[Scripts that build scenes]
###

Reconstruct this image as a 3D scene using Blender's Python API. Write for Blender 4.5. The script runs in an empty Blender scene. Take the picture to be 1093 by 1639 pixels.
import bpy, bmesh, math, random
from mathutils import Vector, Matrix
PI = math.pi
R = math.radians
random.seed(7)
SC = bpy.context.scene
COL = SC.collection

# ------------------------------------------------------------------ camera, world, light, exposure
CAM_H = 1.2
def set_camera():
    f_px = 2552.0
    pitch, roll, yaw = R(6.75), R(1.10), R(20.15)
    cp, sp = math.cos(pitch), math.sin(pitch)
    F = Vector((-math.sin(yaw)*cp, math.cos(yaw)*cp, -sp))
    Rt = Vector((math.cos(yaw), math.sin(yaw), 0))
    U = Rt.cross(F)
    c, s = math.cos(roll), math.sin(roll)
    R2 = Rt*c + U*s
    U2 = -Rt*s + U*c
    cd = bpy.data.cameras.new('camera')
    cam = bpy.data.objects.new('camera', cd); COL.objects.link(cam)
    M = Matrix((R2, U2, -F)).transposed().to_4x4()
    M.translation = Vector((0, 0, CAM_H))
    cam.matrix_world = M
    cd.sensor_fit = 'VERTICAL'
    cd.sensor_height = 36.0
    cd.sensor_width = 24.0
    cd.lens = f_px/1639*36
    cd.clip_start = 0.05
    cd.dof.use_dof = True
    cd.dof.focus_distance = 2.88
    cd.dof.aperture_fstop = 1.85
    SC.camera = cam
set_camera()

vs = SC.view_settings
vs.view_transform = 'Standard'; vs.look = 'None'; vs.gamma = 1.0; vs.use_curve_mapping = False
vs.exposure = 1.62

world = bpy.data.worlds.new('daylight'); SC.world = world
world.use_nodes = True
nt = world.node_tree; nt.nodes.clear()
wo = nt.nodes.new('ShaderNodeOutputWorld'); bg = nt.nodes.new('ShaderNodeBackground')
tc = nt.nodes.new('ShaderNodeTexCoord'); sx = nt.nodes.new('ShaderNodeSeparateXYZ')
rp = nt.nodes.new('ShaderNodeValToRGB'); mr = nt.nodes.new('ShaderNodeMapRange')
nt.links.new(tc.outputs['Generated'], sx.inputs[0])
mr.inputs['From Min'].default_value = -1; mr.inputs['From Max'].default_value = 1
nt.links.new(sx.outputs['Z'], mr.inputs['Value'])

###

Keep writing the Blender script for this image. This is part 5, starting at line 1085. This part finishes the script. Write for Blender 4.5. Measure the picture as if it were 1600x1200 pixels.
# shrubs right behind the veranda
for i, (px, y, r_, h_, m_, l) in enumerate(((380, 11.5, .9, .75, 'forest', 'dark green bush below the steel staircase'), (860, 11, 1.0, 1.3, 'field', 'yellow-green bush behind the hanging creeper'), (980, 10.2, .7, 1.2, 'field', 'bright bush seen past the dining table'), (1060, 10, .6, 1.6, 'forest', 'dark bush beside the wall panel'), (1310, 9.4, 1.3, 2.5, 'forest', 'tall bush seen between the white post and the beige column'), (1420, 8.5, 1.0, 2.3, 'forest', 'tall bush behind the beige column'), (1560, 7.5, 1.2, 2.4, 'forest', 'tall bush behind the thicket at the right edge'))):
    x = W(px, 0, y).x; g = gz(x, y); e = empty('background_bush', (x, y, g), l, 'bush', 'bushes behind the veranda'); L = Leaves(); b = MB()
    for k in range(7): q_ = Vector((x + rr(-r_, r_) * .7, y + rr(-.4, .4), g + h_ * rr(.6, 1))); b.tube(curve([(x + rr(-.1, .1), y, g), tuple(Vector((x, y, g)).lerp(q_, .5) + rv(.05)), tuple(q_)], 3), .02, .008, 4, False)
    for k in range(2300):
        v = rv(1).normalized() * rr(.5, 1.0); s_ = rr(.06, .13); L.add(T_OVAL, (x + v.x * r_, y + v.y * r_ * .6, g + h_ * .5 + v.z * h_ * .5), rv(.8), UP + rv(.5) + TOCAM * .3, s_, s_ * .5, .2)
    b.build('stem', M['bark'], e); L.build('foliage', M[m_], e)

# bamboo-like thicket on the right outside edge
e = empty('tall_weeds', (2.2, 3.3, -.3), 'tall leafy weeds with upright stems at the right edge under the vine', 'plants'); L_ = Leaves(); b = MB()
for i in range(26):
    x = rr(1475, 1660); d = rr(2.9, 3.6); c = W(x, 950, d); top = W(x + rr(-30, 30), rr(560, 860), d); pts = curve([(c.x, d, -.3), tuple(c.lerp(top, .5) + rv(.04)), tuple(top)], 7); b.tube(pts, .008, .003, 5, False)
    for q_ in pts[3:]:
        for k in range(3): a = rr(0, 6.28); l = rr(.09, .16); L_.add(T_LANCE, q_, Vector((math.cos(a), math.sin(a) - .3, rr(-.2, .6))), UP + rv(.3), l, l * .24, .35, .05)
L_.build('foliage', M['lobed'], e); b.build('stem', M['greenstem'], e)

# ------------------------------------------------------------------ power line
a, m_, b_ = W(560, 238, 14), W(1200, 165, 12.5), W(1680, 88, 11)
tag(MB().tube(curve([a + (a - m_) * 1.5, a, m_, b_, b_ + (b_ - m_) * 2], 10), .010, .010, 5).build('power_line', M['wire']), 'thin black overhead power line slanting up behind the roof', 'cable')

###

__Task__
Only the lines from the one bearing "Reconstruct this image" through the one bearing "vs.exposure = 1.62" should be repeated, exactly as given.

__Solution__
Reconstruct this image as a 3D scene using Blender's Python API. Write for Blender 4.5. The script runs in an empty Blender scene. Take the picture to be 1093 by 1639 pixels.
import bpy, bmesh, math, random
from mathutils import Vector, Matrix
PI = math.pi
R = math.radians
random.seed(7)
SC = bpy.context.scene
COL = SC.collection

# ------------------------------------------------------------------ camera, world, light, exposure
CAM_H = 1.2
def set_camera():
    f_px = 2552.0
    pitch, roll, yaw = R(6.75), R(1.10), R(20.15)
    cp, sp = math.cos(pitch), math.sin(pitch)
    F = Vector((-math.sin(yaw)*cp, math.cos(yaw)*cp, -sp))
    Rt = Vector((math.cos(yaw), math.sin(yaw), 0))
    U = Rt.cross(F)
    c, s = math.cos(roll), math.sin(roll)
    R2 = Rt*c + U*s
    U2 = -Rt*s + U*c
    cd = bpy.data.cameras.new('camera')
    cam = bpy.data.objects.new('camera', cd); COL.objects.link(cam)
    M = Matrix((R2, U2, -F)).transposed().to_4x4()
    M.translation = Vector((0, 0, CAM_H))
    cam.matrix_world = M
    cd.sensor_fit = 'VERTICAL'
    cd.sensor_height = 36.0
    cd.sensor_width = 24.0
    cd.lens = f_px/1639*36
    cd.clip_start = 0.05
    cd.dof.use_dof = True
    cd.dof.focus_distance = 2.88
    cd.dof.aperture_fstop = 1.85
    SC.camera = cam
set_camera()

vs = SC.view_settings
vs.view_transform = 'Standard'; vs.look = 'None'; vs.gamma = 1.0; vs.use_curve_mapping = False
vs.exposure = 1.62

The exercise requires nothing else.